Wednesday, 25 January 2017: 2:00 PM
4C-4 (Washington State Convention Center )
Several airborne field experiments have been conducted to verify model descriptions of cloud droplet activation. Measurements of cloud condensation nuclei and updrafts are inputs to parcel models that predict droplet concentrations and droplet size distributions (spectra). Experiments conducted within cumulus clouds have yielded the most robust agreement between model and observations. Investigations of stratocumulus clouds are more varied, in part because of the difficulty of gauging the effects of entrainment and drizzle on droplet concentrations and spectra. Airborne lidar is used here to supplement the approach used in prior studies of droplet activation in stratocumulus clouds.
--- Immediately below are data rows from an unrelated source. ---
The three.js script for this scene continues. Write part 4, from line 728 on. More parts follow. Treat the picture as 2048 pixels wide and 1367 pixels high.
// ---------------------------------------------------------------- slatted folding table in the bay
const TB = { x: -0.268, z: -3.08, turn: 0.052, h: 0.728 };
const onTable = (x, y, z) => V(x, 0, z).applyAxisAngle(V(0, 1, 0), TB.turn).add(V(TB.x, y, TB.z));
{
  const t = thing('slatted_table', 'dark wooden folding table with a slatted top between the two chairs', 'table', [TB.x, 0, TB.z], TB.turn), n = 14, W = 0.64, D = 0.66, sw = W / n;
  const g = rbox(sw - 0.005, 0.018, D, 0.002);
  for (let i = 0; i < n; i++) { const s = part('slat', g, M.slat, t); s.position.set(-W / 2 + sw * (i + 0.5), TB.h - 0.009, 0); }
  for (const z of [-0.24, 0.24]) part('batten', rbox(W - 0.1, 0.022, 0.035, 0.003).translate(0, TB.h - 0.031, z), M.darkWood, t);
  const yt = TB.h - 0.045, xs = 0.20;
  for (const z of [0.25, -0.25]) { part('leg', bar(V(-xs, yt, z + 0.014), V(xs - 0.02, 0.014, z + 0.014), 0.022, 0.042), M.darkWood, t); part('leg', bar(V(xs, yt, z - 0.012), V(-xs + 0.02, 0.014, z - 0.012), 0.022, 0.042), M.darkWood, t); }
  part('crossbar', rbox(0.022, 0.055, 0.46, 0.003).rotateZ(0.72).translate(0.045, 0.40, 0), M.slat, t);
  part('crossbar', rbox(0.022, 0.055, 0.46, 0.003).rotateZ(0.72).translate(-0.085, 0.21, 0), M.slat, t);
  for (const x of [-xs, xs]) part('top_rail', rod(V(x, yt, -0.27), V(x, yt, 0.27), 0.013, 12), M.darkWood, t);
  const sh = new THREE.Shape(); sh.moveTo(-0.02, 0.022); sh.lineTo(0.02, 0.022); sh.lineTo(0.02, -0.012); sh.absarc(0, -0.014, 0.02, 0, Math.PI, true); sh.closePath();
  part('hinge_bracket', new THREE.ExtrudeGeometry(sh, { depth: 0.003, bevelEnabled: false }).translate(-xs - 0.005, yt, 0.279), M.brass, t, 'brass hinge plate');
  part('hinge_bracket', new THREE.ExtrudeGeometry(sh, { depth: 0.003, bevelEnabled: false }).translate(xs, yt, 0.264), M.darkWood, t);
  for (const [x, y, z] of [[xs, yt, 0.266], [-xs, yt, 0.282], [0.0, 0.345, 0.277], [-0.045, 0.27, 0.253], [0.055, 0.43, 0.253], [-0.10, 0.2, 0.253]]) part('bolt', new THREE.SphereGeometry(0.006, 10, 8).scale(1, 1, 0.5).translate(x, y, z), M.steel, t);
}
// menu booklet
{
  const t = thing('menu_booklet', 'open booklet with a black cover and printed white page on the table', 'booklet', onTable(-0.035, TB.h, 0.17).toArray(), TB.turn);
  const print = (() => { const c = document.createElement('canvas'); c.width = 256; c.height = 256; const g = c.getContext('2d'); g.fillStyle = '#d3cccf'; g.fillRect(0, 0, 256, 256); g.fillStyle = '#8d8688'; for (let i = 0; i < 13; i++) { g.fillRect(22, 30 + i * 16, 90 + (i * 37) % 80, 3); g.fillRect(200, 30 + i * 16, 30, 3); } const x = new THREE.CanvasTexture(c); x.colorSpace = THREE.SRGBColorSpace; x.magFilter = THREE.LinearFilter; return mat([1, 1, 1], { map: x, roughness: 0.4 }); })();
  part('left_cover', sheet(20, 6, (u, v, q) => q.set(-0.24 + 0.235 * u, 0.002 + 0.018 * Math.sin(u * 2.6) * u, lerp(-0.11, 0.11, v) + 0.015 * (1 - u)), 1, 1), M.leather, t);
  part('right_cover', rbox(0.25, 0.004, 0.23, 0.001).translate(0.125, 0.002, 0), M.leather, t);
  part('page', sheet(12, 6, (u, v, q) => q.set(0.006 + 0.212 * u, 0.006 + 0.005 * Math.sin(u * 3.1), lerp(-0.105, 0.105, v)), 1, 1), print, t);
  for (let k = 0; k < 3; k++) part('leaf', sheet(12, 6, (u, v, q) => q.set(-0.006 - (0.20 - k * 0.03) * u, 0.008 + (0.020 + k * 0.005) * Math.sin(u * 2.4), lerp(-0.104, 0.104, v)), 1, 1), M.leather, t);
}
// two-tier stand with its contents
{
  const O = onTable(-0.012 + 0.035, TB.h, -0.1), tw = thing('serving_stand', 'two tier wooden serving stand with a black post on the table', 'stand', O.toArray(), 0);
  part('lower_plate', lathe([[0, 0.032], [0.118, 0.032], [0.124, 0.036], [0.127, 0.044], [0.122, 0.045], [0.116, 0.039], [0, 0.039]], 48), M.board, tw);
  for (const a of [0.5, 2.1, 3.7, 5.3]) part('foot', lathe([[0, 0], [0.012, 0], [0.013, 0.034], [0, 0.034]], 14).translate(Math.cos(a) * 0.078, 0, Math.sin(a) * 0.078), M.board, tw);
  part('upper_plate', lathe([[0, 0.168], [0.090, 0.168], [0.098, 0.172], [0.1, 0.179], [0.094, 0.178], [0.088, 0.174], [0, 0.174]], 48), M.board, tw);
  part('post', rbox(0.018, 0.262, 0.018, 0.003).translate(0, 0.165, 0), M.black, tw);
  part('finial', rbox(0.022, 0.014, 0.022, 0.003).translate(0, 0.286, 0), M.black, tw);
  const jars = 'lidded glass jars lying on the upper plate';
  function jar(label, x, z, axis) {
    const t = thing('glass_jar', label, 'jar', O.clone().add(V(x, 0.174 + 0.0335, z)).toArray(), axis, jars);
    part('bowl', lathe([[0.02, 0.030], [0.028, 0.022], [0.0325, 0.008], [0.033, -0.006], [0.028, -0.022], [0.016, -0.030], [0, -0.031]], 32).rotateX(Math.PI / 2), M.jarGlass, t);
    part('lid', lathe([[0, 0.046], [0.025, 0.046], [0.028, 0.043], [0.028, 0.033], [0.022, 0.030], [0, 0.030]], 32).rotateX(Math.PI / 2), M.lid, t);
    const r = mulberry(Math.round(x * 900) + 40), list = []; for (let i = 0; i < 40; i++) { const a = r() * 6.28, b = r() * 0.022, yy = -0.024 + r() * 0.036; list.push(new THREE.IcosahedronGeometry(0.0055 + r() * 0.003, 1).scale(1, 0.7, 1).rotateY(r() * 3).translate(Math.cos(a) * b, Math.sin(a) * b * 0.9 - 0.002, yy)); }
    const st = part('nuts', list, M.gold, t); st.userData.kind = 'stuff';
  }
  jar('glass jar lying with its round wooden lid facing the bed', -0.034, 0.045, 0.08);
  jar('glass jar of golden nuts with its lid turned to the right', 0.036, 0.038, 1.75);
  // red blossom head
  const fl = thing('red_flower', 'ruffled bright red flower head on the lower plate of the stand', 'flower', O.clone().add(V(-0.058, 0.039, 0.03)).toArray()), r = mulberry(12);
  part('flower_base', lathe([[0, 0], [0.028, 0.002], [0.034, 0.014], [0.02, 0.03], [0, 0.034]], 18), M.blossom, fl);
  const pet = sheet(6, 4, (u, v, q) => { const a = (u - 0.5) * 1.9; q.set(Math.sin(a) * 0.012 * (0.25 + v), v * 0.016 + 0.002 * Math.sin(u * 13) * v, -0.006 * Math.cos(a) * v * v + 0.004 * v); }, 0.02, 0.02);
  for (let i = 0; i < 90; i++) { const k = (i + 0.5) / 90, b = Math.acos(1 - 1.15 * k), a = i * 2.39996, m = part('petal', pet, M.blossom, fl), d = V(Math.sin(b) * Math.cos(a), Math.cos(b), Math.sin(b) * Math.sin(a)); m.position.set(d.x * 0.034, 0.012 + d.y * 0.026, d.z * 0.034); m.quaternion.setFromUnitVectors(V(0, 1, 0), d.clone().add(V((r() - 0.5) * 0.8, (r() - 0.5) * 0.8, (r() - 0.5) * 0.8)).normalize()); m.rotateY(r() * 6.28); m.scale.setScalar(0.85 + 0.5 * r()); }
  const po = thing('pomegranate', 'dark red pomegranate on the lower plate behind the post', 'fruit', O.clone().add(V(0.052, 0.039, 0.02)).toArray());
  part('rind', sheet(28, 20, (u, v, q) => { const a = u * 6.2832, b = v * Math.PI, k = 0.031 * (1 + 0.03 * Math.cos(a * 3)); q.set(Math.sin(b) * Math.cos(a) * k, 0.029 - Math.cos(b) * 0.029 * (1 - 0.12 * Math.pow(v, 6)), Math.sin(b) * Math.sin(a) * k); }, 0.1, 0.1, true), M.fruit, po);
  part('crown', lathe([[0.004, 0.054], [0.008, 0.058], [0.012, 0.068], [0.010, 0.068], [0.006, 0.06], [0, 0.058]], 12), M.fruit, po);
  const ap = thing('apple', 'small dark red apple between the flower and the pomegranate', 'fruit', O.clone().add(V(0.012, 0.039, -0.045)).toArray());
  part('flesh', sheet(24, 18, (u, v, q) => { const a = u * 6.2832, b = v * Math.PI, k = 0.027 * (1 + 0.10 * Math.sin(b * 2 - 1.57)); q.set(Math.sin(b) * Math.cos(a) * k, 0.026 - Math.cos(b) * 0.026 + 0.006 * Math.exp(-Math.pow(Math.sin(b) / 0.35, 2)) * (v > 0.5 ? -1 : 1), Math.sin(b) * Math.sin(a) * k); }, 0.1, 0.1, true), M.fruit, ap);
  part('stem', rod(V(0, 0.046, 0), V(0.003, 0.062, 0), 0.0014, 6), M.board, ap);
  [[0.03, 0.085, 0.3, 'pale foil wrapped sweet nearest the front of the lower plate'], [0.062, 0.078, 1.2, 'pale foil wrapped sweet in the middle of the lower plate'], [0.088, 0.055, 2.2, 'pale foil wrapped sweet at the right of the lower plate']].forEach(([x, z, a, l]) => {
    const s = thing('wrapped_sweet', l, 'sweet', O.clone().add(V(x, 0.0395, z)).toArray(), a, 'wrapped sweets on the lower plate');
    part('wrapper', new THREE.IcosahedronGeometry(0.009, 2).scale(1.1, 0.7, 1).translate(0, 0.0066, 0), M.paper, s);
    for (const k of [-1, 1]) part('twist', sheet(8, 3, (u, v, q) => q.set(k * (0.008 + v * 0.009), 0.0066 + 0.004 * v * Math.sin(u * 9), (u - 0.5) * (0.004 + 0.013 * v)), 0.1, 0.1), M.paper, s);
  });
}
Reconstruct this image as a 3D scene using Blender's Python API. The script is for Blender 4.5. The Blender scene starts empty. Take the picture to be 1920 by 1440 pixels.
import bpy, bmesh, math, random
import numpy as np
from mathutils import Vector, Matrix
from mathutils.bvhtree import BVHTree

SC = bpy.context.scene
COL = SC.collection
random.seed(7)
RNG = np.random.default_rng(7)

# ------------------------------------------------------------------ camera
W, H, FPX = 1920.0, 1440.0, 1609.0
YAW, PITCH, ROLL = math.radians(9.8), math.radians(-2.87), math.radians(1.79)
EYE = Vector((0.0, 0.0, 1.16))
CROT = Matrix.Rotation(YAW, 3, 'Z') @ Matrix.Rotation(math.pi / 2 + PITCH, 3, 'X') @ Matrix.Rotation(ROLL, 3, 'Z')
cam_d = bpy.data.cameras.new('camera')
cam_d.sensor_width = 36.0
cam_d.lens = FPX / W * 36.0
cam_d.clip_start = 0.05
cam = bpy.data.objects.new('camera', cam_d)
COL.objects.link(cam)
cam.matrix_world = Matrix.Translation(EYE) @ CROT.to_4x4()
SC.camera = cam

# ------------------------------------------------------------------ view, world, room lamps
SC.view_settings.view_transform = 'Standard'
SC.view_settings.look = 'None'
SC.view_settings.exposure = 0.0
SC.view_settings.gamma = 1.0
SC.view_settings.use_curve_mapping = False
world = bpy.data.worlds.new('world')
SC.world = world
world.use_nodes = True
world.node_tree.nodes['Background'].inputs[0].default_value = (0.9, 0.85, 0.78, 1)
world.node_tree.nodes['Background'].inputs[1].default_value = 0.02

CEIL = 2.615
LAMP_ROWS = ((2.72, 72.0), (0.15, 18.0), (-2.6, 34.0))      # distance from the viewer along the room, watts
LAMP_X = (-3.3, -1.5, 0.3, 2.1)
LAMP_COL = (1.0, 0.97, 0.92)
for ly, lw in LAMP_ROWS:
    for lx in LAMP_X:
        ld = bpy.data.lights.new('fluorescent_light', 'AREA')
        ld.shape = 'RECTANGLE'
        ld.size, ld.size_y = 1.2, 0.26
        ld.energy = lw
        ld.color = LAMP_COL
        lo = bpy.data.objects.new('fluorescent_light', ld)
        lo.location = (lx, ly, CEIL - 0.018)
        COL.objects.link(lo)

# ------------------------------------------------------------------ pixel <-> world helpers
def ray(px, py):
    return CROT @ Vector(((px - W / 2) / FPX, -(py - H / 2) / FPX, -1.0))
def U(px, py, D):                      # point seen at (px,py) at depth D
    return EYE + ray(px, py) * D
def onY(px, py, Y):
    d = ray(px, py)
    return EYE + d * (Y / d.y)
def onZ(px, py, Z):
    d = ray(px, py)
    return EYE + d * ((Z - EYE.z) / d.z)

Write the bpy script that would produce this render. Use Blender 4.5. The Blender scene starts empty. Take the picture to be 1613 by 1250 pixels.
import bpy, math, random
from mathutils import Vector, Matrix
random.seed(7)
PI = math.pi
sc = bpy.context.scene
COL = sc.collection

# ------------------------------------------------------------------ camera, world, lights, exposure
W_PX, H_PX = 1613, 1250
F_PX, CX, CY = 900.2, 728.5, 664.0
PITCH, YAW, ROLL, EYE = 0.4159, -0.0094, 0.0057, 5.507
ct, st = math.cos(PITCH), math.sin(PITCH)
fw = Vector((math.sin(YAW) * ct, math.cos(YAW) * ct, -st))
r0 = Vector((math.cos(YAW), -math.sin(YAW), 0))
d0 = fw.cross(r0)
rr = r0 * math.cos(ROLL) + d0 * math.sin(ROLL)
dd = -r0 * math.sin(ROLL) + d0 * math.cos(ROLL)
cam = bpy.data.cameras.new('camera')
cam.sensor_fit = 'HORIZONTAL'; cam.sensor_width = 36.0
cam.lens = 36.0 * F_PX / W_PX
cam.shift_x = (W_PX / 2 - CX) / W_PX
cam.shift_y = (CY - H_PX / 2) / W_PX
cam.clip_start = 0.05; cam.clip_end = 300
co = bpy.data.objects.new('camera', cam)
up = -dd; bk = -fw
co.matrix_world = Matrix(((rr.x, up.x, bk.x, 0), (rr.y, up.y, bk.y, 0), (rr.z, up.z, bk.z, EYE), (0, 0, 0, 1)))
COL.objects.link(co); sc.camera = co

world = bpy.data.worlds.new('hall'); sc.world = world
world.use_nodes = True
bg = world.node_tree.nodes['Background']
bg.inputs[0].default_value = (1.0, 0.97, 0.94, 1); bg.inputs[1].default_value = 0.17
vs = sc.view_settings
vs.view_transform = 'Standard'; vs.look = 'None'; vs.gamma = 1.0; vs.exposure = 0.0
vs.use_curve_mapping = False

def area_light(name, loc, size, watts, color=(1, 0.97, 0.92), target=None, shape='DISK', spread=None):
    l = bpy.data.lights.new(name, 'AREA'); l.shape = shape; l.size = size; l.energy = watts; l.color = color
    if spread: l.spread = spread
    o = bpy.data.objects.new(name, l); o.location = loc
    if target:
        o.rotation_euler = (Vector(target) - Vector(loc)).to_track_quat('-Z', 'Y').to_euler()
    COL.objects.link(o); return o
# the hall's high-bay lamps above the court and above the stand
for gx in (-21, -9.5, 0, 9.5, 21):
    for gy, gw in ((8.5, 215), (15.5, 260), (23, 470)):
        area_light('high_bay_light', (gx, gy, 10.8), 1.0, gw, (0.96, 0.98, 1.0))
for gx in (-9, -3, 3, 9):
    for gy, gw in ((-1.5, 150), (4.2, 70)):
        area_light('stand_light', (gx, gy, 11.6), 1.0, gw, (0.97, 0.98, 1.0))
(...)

A model verification study was conducted using data acquired during the southern hemispheric Vamos Ocean Cloud Aerosol Land Study Regional Experiment. Consistency between observed and modeled droplet concentrations was achieved, but only after accounting for the effects of entrainment and drizzle on concentrations produced by droplet activation. In addition, predicted spectral dispersions were 74 % of the measured dispersions following correction for instrument broadening. This result is consistent with the conjecture that differential activation (at cloud base) and internal mixing - the processes simulated – are important drivers of true spectral broadening.